Les 60 secouristes de l'Unité d'instruction et d'intervention de la Sécurité civile n° 1 (UIISC 1) de Nogent-le-Rotrou et leurs 26 tonnes de matériel arrivent à Tananarive le 9 février, sur un vol spécial affrété par Air Austral et en grande partie financé par l'Union européenne. Ils sont accueillis par l'ambassadeur de France à Madagascar, l'ambassadeur de la délégation de l'Union européenne, l'ASI, des membres du SSI, dont le coopérant protection civile, l’attaché de Défense, ainsi que deux représentants des autorités malgaches.
Le SSI, une « courroie de transmission »
« Il a ensuite fallu organiser leur transport par la route jusqu'à la ville de Tamatave, principal port du pays, où ils devaient prendre un bateau. Mais celui-ci s'est avéré inadapté. Il a donc fallu se réarticuler et trouver de nouveaux camions pour atteindre la zone sinistrée de Mananjary. Ce qui s'est avéré compliqué. Nous avons sollicité les FAZSOI (Forces Armées de la Zone Sud de l'Océan Indien) pour accélérer le déploiement grâce à leurs moyens aériens. Ces dernières ont été extrêmement réactives. Mais cela a donc pris un peu plus de temps avant que les secouristes ne soient opérationnels, poursuit l'officier. Il a aussi fallu trouver des hébergements, obtenir les bonnes autorisations de la part des autorités malgaches… »
Le SSI joue donc un rôle de « courroie de transmission », assurant la coordination entre les unités françaises et les autorités malgaches, en faisant usage de diplomatie et parfois de fermeté pour imposer son organisation de travail.
Si l'ensemble du SSI est mobilisé sous la houlette de l'ASI, le coopérant de la protection civile, lieutenant-colonel de la Brigade des sapeurs-pompiers de Paris (BSPP), est véritablement à la manœuvre dans la gestion de cette crise, qui s’inscrit pleinement dans son cœur de métier, accompagnant le détachement pour faciliter son transport, puis son installation sur le terrain.
Une fois à Mananjary, les secouristes français installent leur camp de vie et le site de production et de distribution d'eau potable, avec une capacité de 250 000 litres par jour.
« Avec l'ambassadeur, l'attaché de Défense et des personnels de l'ambassade et de l'U.E., nous nous sommes rendus sur place, les 17 et 18 février, pour aller voir les secouristes et leur installation. En bout de chaîne de purification, l'eau marron et boueuse puisée dans la rivière ressortait transparente et surtout potable. Mais en raison d'une méconnaissance du dispositif de distribution gratuit mis en place, ils n'ont produit que 45 000 litres d'eau par jour », déplore toutefois l'ASI.
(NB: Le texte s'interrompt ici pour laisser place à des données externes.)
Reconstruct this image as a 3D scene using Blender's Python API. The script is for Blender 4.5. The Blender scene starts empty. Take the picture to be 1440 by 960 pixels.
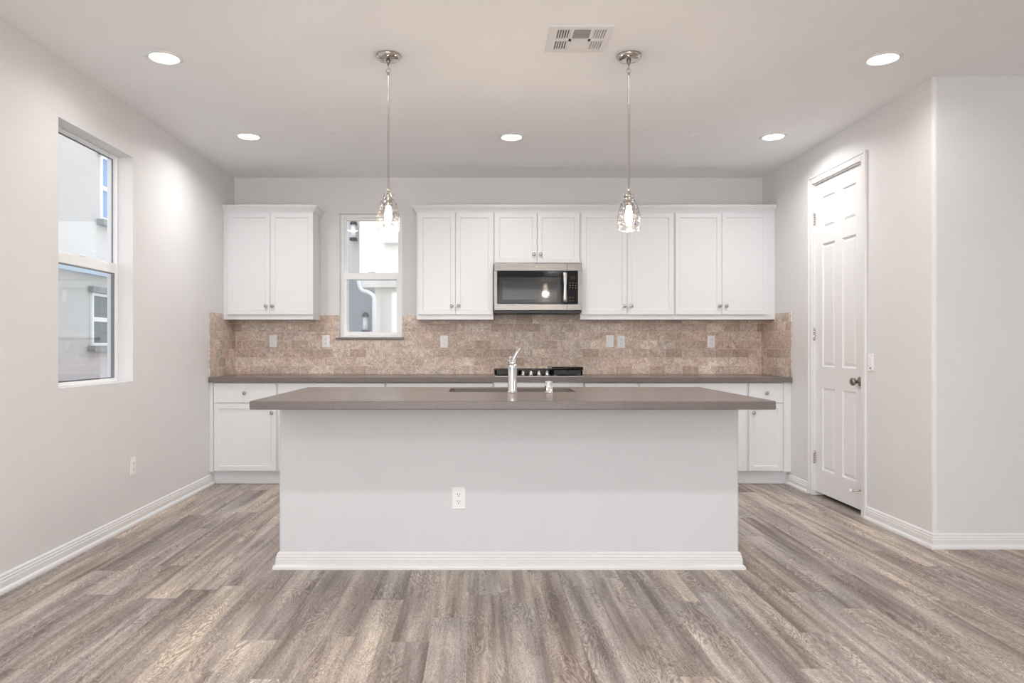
import bpy, bmesh, math, random
from mathutils import Vector, Matrix
random.seed(7)
PI = math.pi
sc = bpy.context.scene
COL = sc.collection

# ------------------------------------------------------------------ camera
FPX = 1000.0                      # focal length in pixels of a 1440 wide frame
VPX, VPY = 673.5, 486.5           # where the optical axis meets the frame
EYE = 1.176
cam_data = bpy.data.cameras.new('camera')
cam_data.sensor_fit = 'HORIZONTAL'
cam_data.sensor_width = 36.0
cam_data.lens = FPX / 1440.0 * 36.0
cam_data.shift_x = (720 - VPX) / 1440.0
cam_data.shift_y = (VPY - 480) / 1440.0
cam_data.clip_start = 0.05
cam = bpy.data.objects.new('camera', cam_data)
cam.location = (0, 0, EYE)
cam.rotation_euler = (PI / 2, 0, 0)
COL.objects.link(cam)
sc.camera = cam

# ------------------------------------------------------------------ exposure, world, added fill lamps
sc.view_settings.view_transform = 'Standard'
sc.view_settings.look = 'None'
sc.view_settings.gamma = 1.0
sc.view_settings.use_curve_mapping = False
sc.view_settings.exposure = 0.14
try:
    sc.cycles.use_denoising = True
    sc.cycles.max_bounces = 12
    sc.cycles.diffuse_bounces = 8
    sc.cycles.transparent_max_bounces = 24
    sc.cycles.caustics_reflective = False
    sc.cycles.caustics_refractive = False
    sc.cycles.sample_clamp_indirect = 6.0
except Exception:
    pass

SKY_STRENGTH = 2.4
REAR_FILL = 80.0
DOWNLIGHT_W = 8.4
FRONT_DOWNLIGHT_W = 3.6
LIVING_FILL_W = 14.5
BULB_GLOW = 30.0
PENDANT_W = 12.0

world = bpy.data.worlds.new('sky')
sc.world = world
world.use_nodes = True
wn = world.node_tree
wn.nodes.clear()
w_out = wn.nodes.new('ShaderNodeOutputWorld')
w_bg = wn.nodes.new('ShaderNodeBackground')
w_ramp = wn.nodes.new('ShaderNodeValToRGB')
w_sep = wn.nodes.new('ShaderNodeSeparateXYZ')
w_tc = wn.nodes.new('ShaderNodeTexCoord')
wn.links.new(w_tc.outputs['Generated'], w_sep.inputs[0])
wn.links.new(w_sep.outputs['Z'], w_ramp.inputs[0])
w_ramp.color_ramp.elements[0].position = 0.0
w_ramp.color_ramp.elements[0].color = (1.0, 0.975, 0.95, 1)
w_ramp.color_ramp.elements[1].position = 0.75
w_ramp.color_ramp.elements[1].color = (0.70, 0.80, 0.95, 1)
wn.links.new(w_ramp.outputs[0], w_bg.inputs['Color'])
w_bg.inputs['Strength'].default_value = SKY_STRENGTH
wn.links.new(w_bg.outputs[0], w_out.inputs[0])


def area_light(name, loc, rot, sx, sy, power, color, parent=None, shape='RECTANGLE', spread=180.0):
    d = bpy.data.lights.new(name, 'AREA')
    d.shape = shape
    d.size = sx
    if shape in ('RECTANGLE', 'ELLIPSE'):
        d.size_y = sy
    d.energy = power
    d.color = color
    d.spread = math.radians(spread)
    o = bpy.data.objects.new(name, d)
    o.location = loc
    o.rotation_euler = rot
    COL.objects.link(o)
    if parent is not None:
        o.parent = parent
    return o

# area lamp added inside the unseen rear opening, standing in for daylight
area_light('rear_daylight', (-0.1, -3.02, 1.3), (PI / 2, 0, 0), 3.8, 2.2, REAR_FILL, (1.0, 0.99, 0.98))

# unseen fill lamps added behind the camera to brighten the room
for lx in (-0.6, 1.5):
    for ly in (1.9, -0.2, -2.0):
        area_light('living_lamp', (lx, ly, 2.735), (0, 0, 0), 0.14, 0.14, LIVING_FILL_W, (1.0, 0.985, 0.97), None, 'DISK')

# ------------------------------------------------------------------ material helpers
class NT:
    def __init__(s, name):
        s.m = bpy.data.materials.new(name)
        s.m.use_nodes = True
        s.t = s.m.node_tree
        s.b = s.t.nodes['Principled BSDF']
        s.out = s.t.nodes['Material Output']
    def n(s, kind, **kw):
        nd = s.t.nodes.new('ShaderNode' + kind)
        for k, v in kw.items():
            setattr(nd, k, v)
        return nd
    def l(s, a, b):
        s.t.links.new(a, b)
    def val(s, sock, v):
        if isinstance(v, (int, float)):
            sock.default_value = v
        else:
            s.l(v, sock)
    def math(s, op, a, b=None, c=None):
        nd = s.n('Math', operation=op)
        s.val(nd.inputs[0], a)
        if b is not None:
            s.val(nd.inputs[1], b)
        if c is not None:
            s.val(nd.inputs[2], c)
        return nd.outputs[0]
    def comb(s, x, y, z=0.0):
        nd = s.n('CombineXYZ')
        for i, v in enumerate((x, y, z)):
            s.val(nd.inputs[i], v)
        return nd.outputs[0]
    def noise(s, vec, scale, detail=2.0, rough=0.5, dist=0.0):
        nd = s.n('TexNoise')
        s.l(vec, nd.inputs['Vector'])
        nd.inputs['Scale'].default_value = scale
        nd.inputs['Detail'].default_value = detail
        nd.inputs['Roughness'].default_value = rough
        nd.inputs['Distortion'].default_value = dist
        return nd.outputs['Fac']
    def ramp(s, fac, stops, interp='LINEAR'):
        nd = s.n('ValToRGB')
        cr = nd.color_ramp
        cr.interpolation = interp
        while len(cr.elements) < len(stops):
            cr.elements.new(0.5)
        for e, (p, c) in zip(cr.elements, stops):
            e.position = p
            e.color = c if len(c) == 4 else (*c, 1)
        s.l(fac, nd.inputs[0])
        return nd.outputs[0]
    def mix(s, fac, a, b, blend='MIX'):
        nd = s.n('Mix', data_type='RGBA', blend_type=blend)
        s.val(nd.inputs[0], fac)
        for sock, v in ((nd.inputs[6], a), (nd.inputs[7], b)):
            if isinstance(v, tuple):
                sock.default_value = v if len(v) == 4 else (*v, 1)
            else:
                s.l(v, sock)
        return nd.outputs[2]
    def bump(s, h, strength, dist):
        nd = s.n('Bump')
        nd.inputs['Strength'].default_value = strength
        nd.inputs['Distance'].default_value = dist
        s.l(h, nd.inputs['Height'])
        s.l(nd.outputs[0], s.b.inputs['Normal'])
    def pos(s):
        return s.n('NewGeometry').outputs['Position']


def srgb(r, g, b):
    f = lambda c: ((c / 255.0) / 12.92) if c <= 10 else (((c / 255.0) + 0.055) / 1.055) ** 2.4
    return (f(r), f(g), f(b))


def plain(name, rgb, rough=0.5, metal=0.0, spec=0.5, noise=0.02, nscale=30.0, coat=0.0):
    t = NT(name)
    p = t.pos()
    f = t.noise(p, nscale, 3.0)
    lo = tuple(max(0, c * (1 - noise)) for c in rgb)
    hi = tuple(min(1, c * (1 + noise)) for c in rgb)
    t.l(t.ramp(f, [(0.3, lo), (0.7, hi)]), t.b.inputs['Base Color'])
    t.b.inputs['Roughness'].default_value = rough
    t.b.inputs['Metallic'].default_value = metal
    t.b.inputs['Specular IOR Level'].default_value = spec
    t.b.inputs['Coat Weight'].default_value = coat
    return t


def paint(name, rgb, rough, bump_scale, bump_str):
    t = plain(name, rgb, rough, spec=0.35, noise=0.012, nscale=3.0)
    p = t.pos()
    h = t.noise(p, bump_scale, 4.0, 0.55, 0.3)
    h2 = t.ramp(h, [(0.42, (0, 0, 0)), (0.62, (1, 1, 1))])
    t.bump(h2, bump_str, 0.0012)
    return t.m


def emission(name, rgb, strength):
    t = NT(name)
    t.b.inputs['Base Color'].default_value = (*rgb, 1)
    t.b.inputs['Emission Color'].default_value = (*rgb, 1)
    t.b.inputs['Emission Strength'].default_value = strength
    return t.m


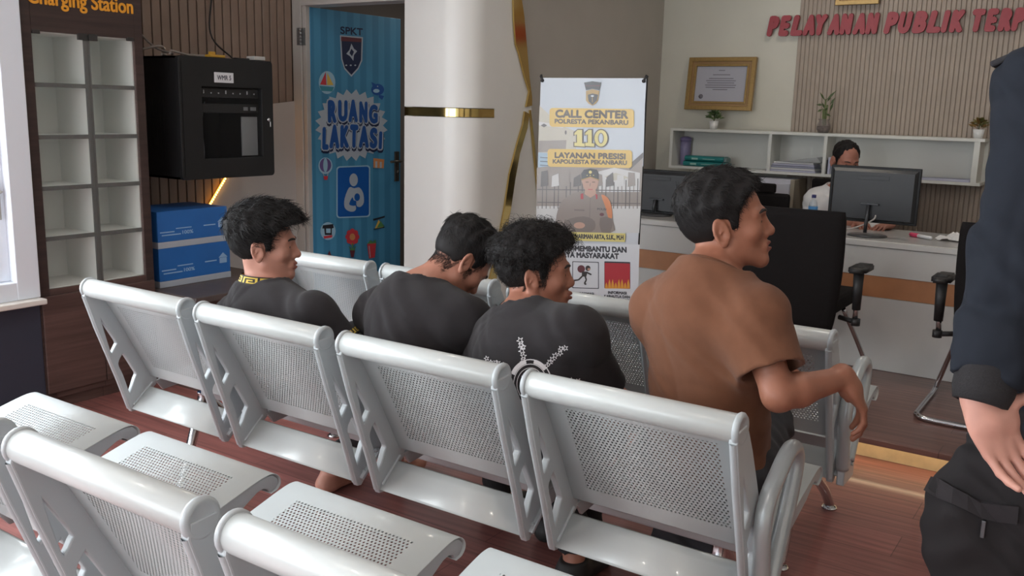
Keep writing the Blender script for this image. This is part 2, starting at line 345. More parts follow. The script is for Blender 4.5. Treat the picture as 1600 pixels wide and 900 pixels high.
# ================================================================== waiting benches
M_steel = mat('silver_paint', (200, 204, 203), .38, metal=.08, coat=.25)
M_bracket = mat('silver_casting', (186, 192, 195), .42, metal=.12)
M_chrome = mat('chrome', (205, 205, 208), .18, metal=1)
def perforated(name, x0, x1, y0, y1, inset):
    m = mat(name, (202, 207, 207), .42, metal=.06, coat=.15); nt = m.node_tree; L = nt.links; N = nt.nodes.new
    b = nt.nodes['Principled BSDF']; uv = N('ShaderNodeUVMap'); uv.uv_map = 'UVMap'; sx = N('ShaderNodeSeparateXYZ'); L.new(uv.outputs[0], sx.inputs[0])
    def mth(op, a, c=None, d=None):
        n = N('ShaderNodeMath'); n.operation = op
        for i, q in enumerate((a, c, d)):
            if q is None: continue
            if isinstance(q, (int, float)): n.inputs[i].default_value = q
            else: L.new(q, n.inputs[i])
        return n.outputs[0]
    p = .0106; u = sx.outputs[0]; v = sx.outputs[1]
    def hexd(du, dv):
        a = mth('SUBTRACT', mth('FRACT', mth('ADD', mth('DIVIDE', u, p), du)), .5)
        c = mth('SUBTRACT', mth('FRACT', mth('ADD', mth('DIVIDE', v, p*1.732), dv)), .5)
        return mth('SQRT', mth('ADD', mth('MULTIPLY', a, a), mth('MULTIPLY', mth('MULTIPLY', c, c), 3.0)))
    d = mth('MINIMUM', hexd(0, 0), hexd(.5, .5)); hole = mth('LESS_THAN', d, .275)
    ins = mth('MULTIPLY', mth('MULTIPLY', mth('GREATER_THAN', u, x0), mth('LESS_THAN', u, x1)), mth('MULTIPLY', mth('GREATER_THAN', v, y0), mth('LESS_THAN', v, y1)))
    al = mth('SUBTRACT', 1, mth('MULTIPLY', hole, ins)); L.new(al, b.inputs['Alpha']); return m
PW = .512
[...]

22 février, le cyclone Emnaty s'abat sur Madagascar
Le 22 février, le cyclone Emnaty s'abat à son tour sur l'île. Les secouristes doivent alors rapidement démonter entièrement leur camp de vie ainsi que la chaîne de production d'eau, avant de se mettre eux-mêmes à l'abri des vents violents et des pluies diluviennes pendant près de 48 heures.
De retour sur le site une fois ce nouvel épisode passé, ils doivent remonter intégralement leurs installations pour se remettre au travail et venir en aide à la population.
« Sur le terrain, les autorités locales, gouverneurs, préfets et maires, ainsi que la population ont été ravis de voir arriver cette aide. Ils étaient vraiment dans une grande détresse. Les secouristes sont également intervenus dans des lycées et sur des bâtiments administratifs pour sécuriser des toitures, mais aussi pour déblayer des axes », conclut le colonel Thouvenot.
Une mission qui touchera prochainement à sa fin avec le retour probable de la mission début mars.